Saturday, January 16, 2010








 Vanitas, January 2010

From Wikipedia, the free encyclopedia

"In the arts, Vanitas is a type of symbolic work of art especially associated with Northern European still life painting in Flanders and the Netherlands in the sixteenth and seventeenth centuries, though also common in other places and periods. The word is Latin, meaning "emptiness" and loosely translated corresponds to the meaninglessness of earthly life and the transient nature of vanity. Eccliastes from the Bible is often quoted in conjunction with this term. The Vulgate (Latin translation of the Bible) renders the verse as Vanitas vanitatum omnia vanitas. The verse is translated as Vanity of vanities; all is vanity by the King James Version of the Bible, and Utterly meaningless! Everything is meaningless by the New International Version of the Bible.



Vanitas themes were common in medieval funerary art, with most surviving examples in sculpture. By the 15th century these could be extremely morbid and explicit, reflecting an increased obsession with death and decay also seen in the Ars Moriendi, Danse Macabre and the overlapping motif of the Memento mori. From the Renaissance such motifs gradually became more indirect, and as the still-life genre became popular, found a home there. Paintings executed in the vanitas style are meant as a reminder of the transience of life, the futility of pleasure, and the certainty of death. They also provided a moral justification for many paintings of attractive objects.

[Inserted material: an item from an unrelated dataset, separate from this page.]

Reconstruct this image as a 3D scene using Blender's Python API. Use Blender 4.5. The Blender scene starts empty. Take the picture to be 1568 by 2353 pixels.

Common vanitas symbols include skulls, which are a reminder of the certainty of death; rotten fruit, which symbolizes decay like ageing; bubbles, which symbolize the brevity of life and suddenness of death; smoke, watches, and hourglasses, which symbolize the brevity of life; and musical instruments, which symbolize brevity and the ephemeral nature of life. Fruit, flowers and butterflies can be interpreted in the same way, and a peeled lemon, as well as accompanying seafood was, like life, attractive to look at, but bitter to taste. There is debate among art historians as to how much, and how seriously, the vanitas theme is implied in still lifes without explicit imagery such as a skull. As in much moralistic genre painting, the enjoyment evoked by the sensuous depiction of the subject is in a certain conflict with the moralistic message."


"...the enjoyment evoked by the sensuous depiction of the subject is in certain conflict with the moralistic message."


The enjoyment experienced by the depiction of the subject is despite -- laughing in the face of -- the reality of the moralistic message.

 
This is my Vanitas, a work in process,  with my fake peaches, fake skull, fake sunflower head, wooden horse and block and a cobalt blue jug. Some of the symbols are artificial renderings of real things -- peaches, flower, skull -- the horse is the symbol for Horse (power of Nature), the horse in my painting is made of wood and painted with symbols that represent good luck. As symbols, all these things are 'real' and represent the reality of Vanity, vast existential emptiness, transience, brevity of life, the events that give life all meaning/no meaning whatsoever,  from one moment to the next.